How We Assess Opportunities

It's a complex and time consuming endeavor understand an opportunity.  We work with a structured framework to ensure a holistic evaluation using a common evaluative considerations.  We do not use these questions to qualify/disqualify opportunities and due diligence will undoubtedly go beyond these considerations, but they provide a good indication of stage of progress and readiness to accelerate growth using capital investment.  We do not expect any company to satisfy every question on this page.

Founder Team:

  1. Solo vs. Team. Founder team has at least 2 founders with differentiated skills.

  2. Visionary. Founder team includes a visionary with the ability to clearly and compellingly communicate their vision.

  3. Technical Lead. Founder team has technical expertise and experience adequate to the stage and demands of the opportunity.

  4. Business Lead. Founder team has demonstrated the requisite business expertise and experience for the next stage of the business (analysis, strategy, finance, ops, etc.).

  5. Domain Expertise. Founder team includes one or more founders with significant domain expertise and understanding of the target customer's problem.

  6. Founder Stability. Founder team is financially and personally stable enough to commit to a FT early stage venture.

  7. Market Access. Team has history with the target market and has relevant contacts (client, partner, and recruit).

  8. Management Track Record. Team has proven sales, product, and management track record and ability to scale the company.

Problem and Vision:

  1. Problem. Team has identified a specific, important, and large problem/opportunity.

  2. Product Vision. The team can solve the problem, articulate how it will scale, and has a vision of what the world looks like if they succeed.

  3. Right to Win. Founders can articulate why they are best to solve the problem.

  4. Industry Vision. Team can articulate what systemic change looks like and how the industry would be impacted.

  5. Evidence of Impact. Team can present data demonstrating that growing the business will solve the problem.

  6. Sales Validation. Team can demonstrate customer validation of success (B2C >100 customers, B2B > 5). Customers affirm that the product solves their problem.

Value Proposition:

  1. Customer Cohorts. Team has identified their hypothesis of target customer cohorts (who's problems are they solving).

  2. Customer Interest. Team has identified potential customers who can validate that the solution appears to solve the intended problem.

  3. Price Validation. Team has evidence that customers are willing to pay the target price.

  4. Customer Validation. Customers have provided feedback that the solution solves their problem better/differently than the competition.

  5. Customer Affirmation. Customers love the product and want to keep using it.

  6. Customer Promotion. Customers other than the early adopters love the product and are referring new customers.

Product

  1. Prototype. Team has built a working prototype that solves the stated problem.

  2. Product Roadmap. Team has a product roadmap and understands the costs to bridge from the prototype to an MVP for commercial launch.

  3. MVP. An MVP has been deployed and validated through early customer adoption and feedback.

  4. Scalability.

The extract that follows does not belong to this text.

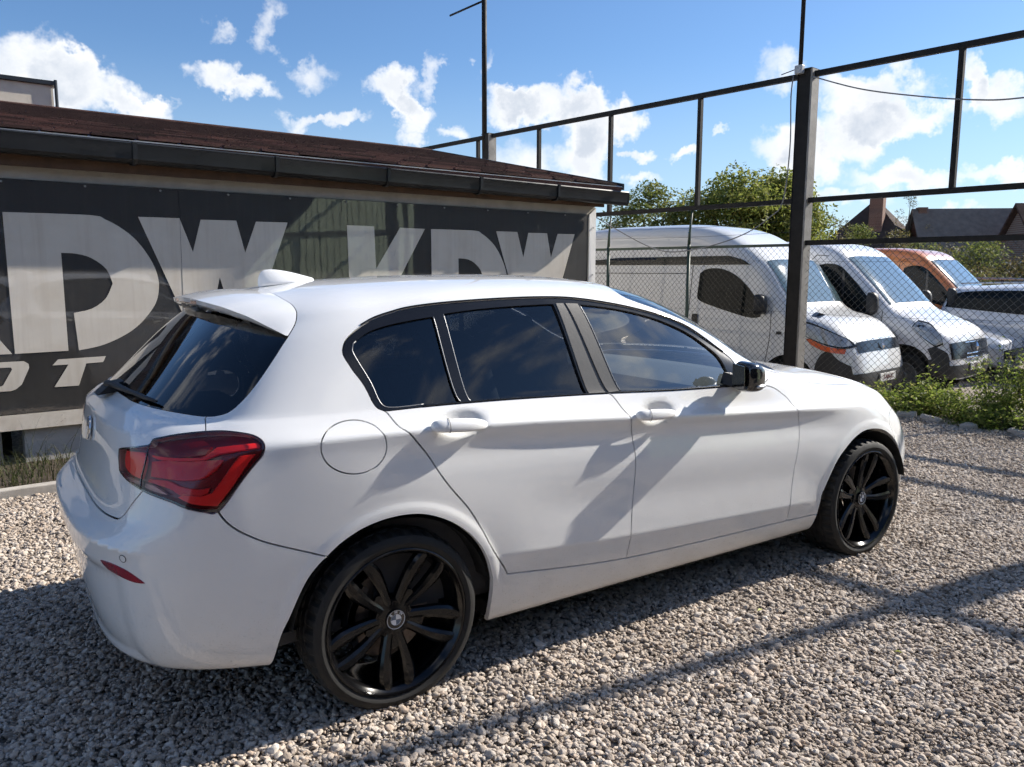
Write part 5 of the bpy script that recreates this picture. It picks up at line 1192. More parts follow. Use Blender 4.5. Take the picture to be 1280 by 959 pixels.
    def patch(s,name,poly,mat,parent,off=.006,sides=(-1,1),step=.06,thick=0,smooth=True):
        Q=smooth_closed(np.array(poly,float),step) if smooth else np.array(poly,float)
        lo,hi=Q.min(0),Q.max(0); gx,gy=np.meshgrid(np.arange(lo[0],hi[0],step),np.arange(lo[1],hi[1],step)); g=np.c_[gx.ravel(),gy.ravel()]; g=g[inpoly(g,Q)] if len(g) else g
        if len(g): g=g[np.sqrt(((g[:,None]-Q[None])**2).sum(-1)).min(1)>step*.45]
        U,T=s.cdt(Q,[],g,step); n=s.nrm(U); V=np.c_[U[:,0],s.y(U),U[:,1]]+n*off; out=[]
        for sg in sides:
            out.append(mesh(name,V*np.array([1,sg,1]),[tuple(t) if sg>0 else tuple(t[::-1]) for t in T],mat,parent,smooth=True))
        return out
    def lamp(s,name,poly,mat,parent,off,sd,k=1.10):
        q=np.array(poly); c=q.mean(0); s.patch(name.replace('lamp','lamp_bezel') if 'lamp' in name else name+'_bezel',[tuple(c+(p-c)*np.array([k,k*1.08])) for p in q],'black_trim',parent,off*.55,(sd,)); s.patch(name,poly,mat,parent,off,(sd,))
    def band(s,name,p0,p1,t1,mat,parent,off=.005,t0=0.0):
        """piece across the centre line, between the outline points nearest p0 and p1"""
        i0=((s.O-np.array(p0))**2).sum(1).argmin(); i1=((s.O-np.array(p1))**2).sum(1).argmin(); n=len(s.O)
        idx=[(i0+k)%n for k in range((i1-i0)%n+1)]
        if len(idx)>n/2: idx=[(i1+k)%n for k in range((i0-i1)%n+1)]
        ts=np.array([0,.002,.006,.014,.03,.055,.09,.14,.2,.28,.38,.5]); ts=np.r_[ts[ts<t1],t1]; ts=ts[ts>=t0]; rows=[]
        for i in idx:
            q=s.O[i]+s.N[i]*(s.R[i]*ts)[:,None]; n_=s.nrm(q); nn=np.c_[-s.N[i,0]*np.ones(len(ts)),np.zeros(len(ts)),-s.N[i,1]*np.ones(len(ts))]; w=np.clip(ts/.1,0,1)[:,None]
            nm=nn*(1-w)+n_*w; yq=s.y(q) if True else 0; yq=np.where(ts==0,0,yq); rows.append(np.c_[q[:,0],yq,q[:,1]]+nm*off)
        R=np.array(rows); m_=R.shape[1]; full=np.concatenate([R[:,::-1],(R*np.array([1,-1,1]))[:,1:]],1); k=full.shape[1]
        o=mesh(name,full.reshape(-1,3),[(i*k+j,i*k+j+1,(i+1)*k+j+1,(i+1)*k+j) for i in range(len(idx)-1) for j in range(k-1)],mat,parent,smooth=True); return o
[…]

Team has proven scalability of the product for general release (manufacturing, load testing, supply chain, etc.).

  5. Product in Market. Product is deployed in market and available for purchase / prompt fulfillment for any interested customer.

Market

  1. Addressable Market. Team can identify and substantiate total addressable market, what they aspire to capture with their product/solution/reach, and their initial goals.

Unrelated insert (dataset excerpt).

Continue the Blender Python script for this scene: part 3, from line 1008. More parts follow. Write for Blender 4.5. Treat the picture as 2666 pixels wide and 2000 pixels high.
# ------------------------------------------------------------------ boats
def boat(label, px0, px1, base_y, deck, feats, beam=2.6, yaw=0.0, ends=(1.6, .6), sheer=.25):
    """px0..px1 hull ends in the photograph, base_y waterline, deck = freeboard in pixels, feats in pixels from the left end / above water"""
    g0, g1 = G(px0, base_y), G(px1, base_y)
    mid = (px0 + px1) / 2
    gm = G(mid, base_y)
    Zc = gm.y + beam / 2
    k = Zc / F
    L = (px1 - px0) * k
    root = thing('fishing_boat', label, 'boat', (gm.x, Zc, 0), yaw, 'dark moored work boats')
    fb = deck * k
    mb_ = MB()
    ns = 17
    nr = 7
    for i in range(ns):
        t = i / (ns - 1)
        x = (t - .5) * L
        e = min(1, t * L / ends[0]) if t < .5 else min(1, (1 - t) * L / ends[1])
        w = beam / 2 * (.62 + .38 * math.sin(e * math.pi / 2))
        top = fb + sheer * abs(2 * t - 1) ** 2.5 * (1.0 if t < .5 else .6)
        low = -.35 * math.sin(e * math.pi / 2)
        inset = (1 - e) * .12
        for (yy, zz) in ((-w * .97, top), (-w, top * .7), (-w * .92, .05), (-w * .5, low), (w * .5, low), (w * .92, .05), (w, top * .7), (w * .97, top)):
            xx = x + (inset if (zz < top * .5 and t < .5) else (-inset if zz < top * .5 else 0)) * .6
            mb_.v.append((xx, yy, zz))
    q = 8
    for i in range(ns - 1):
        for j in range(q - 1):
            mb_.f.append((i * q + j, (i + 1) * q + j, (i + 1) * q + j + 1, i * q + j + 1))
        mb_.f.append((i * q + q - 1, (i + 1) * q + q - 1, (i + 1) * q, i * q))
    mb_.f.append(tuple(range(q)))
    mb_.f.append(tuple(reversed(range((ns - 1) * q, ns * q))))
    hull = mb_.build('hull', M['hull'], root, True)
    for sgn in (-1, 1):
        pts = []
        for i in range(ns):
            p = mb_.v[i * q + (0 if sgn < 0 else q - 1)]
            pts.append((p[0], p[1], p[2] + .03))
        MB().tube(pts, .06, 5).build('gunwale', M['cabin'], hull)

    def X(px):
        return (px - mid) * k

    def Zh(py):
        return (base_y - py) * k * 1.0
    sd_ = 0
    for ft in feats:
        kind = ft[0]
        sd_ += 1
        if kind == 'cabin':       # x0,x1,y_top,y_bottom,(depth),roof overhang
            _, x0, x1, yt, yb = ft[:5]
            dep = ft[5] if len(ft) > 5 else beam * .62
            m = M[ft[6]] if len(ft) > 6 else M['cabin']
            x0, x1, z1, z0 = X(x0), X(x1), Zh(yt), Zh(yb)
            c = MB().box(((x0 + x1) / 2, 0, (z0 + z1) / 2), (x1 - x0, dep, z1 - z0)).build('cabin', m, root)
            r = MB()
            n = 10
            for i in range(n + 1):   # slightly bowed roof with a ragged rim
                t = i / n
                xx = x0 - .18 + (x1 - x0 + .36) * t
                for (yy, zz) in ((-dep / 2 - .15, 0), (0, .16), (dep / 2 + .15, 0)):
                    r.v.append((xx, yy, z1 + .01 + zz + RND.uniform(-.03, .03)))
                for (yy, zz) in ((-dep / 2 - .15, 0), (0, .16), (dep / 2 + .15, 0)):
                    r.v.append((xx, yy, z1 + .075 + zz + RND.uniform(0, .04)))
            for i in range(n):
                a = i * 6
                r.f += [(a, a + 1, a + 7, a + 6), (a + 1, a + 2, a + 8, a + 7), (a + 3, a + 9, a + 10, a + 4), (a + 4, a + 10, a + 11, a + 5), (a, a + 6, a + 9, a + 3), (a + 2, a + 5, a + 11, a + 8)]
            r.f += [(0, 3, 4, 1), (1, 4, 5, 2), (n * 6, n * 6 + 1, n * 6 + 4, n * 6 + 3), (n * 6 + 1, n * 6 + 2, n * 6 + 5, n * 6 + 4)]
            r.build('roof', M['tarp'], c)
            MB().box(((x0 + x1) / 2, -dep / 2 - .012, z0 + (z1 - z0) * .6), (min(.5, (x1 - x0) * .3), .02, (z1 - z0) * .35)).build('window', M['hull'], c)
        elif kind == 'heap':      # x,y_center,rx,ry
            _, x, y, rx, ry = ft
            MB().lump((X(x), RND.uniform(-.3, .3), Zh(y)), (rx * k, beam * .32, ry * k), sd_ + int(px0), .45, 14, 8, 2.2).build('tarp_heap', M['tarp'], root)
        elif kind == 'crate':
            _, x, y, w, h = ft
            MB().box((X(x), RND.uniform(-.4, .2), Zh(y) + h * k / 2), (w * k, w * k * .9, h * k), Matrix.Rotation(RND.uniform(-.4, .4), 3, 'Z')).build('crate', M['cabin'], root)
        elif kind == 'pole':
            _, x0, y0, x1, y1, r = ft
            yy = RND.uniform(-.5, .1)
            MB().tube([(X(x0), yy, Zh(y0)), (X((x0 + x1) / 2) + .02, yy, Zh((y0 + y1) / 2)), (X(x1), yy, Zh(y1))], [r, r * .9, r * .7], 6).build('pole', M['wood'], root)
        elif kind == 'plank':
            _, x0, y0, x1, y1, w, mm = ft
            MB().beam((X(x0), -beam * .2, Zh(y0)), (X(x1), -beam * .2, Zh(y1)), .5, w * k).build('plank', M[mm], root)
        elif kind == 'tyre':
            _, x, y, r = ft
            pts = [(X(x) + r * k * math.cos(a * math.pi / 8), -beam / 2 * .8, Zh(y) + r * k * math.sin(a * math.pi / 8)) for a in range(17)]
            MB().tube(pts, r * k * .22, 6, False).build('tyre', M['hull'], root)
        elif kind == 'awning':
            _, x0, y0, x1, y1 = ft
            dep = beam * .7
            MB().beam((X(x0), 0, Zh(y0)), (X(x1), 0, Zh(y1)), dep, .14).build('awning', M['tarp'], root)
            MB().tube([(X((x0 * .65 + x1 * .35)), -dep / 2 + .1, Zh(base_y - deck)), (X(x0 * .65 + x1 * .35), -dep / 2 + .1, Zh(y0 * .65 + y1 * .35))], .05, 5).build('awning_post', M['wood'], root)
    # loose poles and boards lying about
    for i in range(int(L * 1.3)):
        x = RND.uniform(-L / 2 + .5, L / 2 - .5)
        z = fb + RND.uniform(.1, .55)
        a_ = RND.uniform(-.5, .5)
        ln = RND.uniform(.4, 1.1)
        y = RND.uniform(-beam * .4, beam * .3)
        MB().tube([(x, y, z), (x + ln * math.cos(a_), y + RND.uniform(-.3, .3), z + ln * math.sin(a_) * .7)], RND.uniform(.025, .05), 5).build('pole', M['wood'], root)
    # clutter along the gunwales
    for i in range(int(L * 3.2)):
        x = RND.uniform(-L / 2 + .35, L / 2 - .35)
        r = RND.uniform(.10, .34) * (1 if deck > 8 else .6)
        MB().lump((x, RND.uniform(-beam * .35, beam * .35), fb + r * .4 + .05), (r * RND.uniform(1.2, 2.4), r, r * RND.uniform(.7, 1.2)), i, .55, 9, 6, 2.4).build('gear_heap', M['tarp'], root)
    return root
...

  2. Market Access Hurdles. Team understands and is accounting for industry and regulatory hurdles to market access.

  3. Sales Traction. Team has demonstrated initial evidence of ability to sell into the target market and capture stated market share goals.

  4. Big Market. Through sales traction and pricing validation (including from existing competitive market offerings), team has evidence of a $500M addressable market.

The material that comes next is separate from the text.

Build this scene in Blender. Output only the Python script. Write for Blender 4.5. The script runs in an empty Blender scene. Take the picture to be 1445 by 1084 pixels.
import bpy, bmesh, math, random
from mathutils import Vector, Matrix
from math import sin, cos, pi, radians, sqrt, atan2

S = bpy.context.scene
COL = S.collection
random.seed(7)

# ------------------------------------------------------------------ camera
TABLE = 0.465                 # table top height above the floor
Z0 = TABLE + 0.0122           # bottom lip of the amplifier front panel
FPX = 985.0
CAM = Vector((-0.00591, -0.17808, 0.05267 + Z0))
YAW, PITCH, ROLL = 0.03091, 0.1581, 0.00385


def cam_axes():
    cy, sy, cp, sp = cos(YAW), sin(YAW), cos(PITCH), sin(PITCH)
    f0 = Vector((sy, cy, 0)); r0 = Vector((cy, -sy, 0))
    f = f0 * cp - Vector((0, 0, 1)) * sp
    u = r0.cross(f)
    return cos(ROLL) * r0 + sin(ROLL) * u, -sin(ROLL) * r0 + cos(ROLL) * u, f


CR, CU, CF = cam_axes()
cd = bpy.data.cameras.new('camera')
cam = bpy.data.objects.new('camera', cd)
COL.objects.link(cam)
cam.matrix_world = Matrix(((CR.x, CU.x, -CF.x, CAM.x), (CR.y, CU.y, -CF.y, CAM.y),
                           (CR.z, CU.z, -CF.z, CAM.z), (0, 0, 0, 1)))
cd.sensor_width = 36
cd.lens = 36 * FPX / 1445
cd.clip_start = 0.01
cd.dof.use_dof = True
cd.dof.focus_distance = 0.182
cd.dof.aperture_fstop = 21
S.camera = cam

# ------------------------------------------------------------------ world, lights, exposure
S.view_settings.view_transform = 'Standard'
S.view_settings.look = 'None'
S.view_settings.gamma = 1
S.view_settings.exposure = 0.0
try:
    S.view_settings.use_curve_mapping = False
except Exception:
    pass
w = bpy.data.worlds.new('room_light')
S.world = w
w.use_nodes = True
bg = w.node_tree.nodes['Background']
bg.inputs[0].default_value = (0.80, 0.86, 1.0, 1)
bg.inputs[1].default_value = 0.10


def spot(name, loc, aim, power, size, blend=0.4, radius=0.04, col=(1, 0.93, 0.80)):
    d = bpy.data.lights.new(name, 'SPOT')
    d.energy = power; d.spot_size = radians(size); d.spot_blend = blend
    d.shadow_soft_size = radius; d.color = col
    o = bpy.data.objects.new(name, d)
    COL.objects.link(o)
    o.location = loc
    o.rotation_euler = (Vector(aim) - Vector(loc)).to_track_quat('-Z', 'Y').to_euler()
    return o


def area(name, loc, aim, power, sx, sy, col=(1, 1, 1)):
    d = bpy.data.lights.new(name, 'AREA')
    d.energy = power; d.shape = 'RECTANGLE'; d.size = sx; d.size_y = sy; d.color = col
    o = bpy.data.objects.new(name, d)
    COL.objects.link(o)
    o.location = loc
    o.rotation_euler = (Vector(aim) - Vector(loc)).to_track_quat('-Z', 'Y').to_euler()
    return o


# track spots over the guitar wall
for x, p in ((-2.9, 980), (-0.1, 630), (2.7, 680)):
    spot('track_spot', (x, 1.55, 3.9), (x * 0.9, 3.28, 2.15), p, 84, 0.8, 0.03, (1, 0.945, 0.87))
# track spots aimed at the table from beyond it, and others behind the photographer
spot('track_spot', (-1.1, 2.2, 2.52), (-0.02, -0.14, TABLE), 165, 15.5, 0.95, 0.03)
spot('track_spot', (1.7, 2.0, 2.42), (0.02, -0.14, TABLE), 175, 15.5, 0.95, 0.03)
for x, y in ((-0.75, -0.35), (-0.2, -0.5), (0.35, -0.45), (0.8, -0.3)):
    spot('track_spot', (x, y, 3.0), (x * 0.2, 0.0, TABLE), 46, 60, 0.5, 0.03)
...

  5. Strategic Conversations. Team has active conversations with strategic/channel partners to accelerate market share capture.

  6. Strategic Partners. Reputable strategic partners are on board and see their interests as aligned.

Business Model

  1. Revenue Model. Team has produced an outline of a revenue model.

  2. Comparable Revenue Models. Team can identify similar products in related industry that demonstrate the viability of the revenue model.

  3. Cost Structure. Team can articulate costs within the product and business to show positive unit economics.

  4. Financial Projections. Team has produced a 3-5 year financial model with both costs and price projections as well as a plan to meet them.

  5. Financial Plan. Team has established and is following a financial plan factoring evidence based application of costs and revenue drivers.

  6. Financial Validation. Demonstrated ability to hit sales goals and manage costs. Customer Acquisition Cost (CAC) decreasing with customer base growing at target prices.

Scale

  1. Aspiration to Scale. Team has identified possible markets or customer segments and has aspiration to scale the business.

  2. Expansion Markets. Team can point to initial evidence that multiple markets experience the problem they are solving.

  3. Expansion Strategy. Team has a clear strategy to expand into multiple markets.

  4. Value to Expansion Markets. Team has evidence, with data points, that multiple markets or customer cohorts find value and want to use the solution.

  5. Validated Expansion Markets. Initial evidence of positive unit economics in multiple markets or customer segments.

  6. Regulatory/IP Success. Company has cleared regulatory hurdles and has a strong Intellectual Property (IP) strategy.

Exit

  1. Understands Exit. Founder team understands what an exit is and has a vision for how they will provide a return to investors.

  2. Understands Patience. Founder team understands the scale of opportunity and aims to maximize the value of the enterprise rather than seek an early exit.

  3. Growth Timeline. Vision for growth will solve a large piece of the problem in 5-10 years.

  4. Evidence of Solution. Initial evidence that the solution solves the problem better than competitors.

  5. Evidence of Trajectory. Early evidence that planned growth trajectory is viable.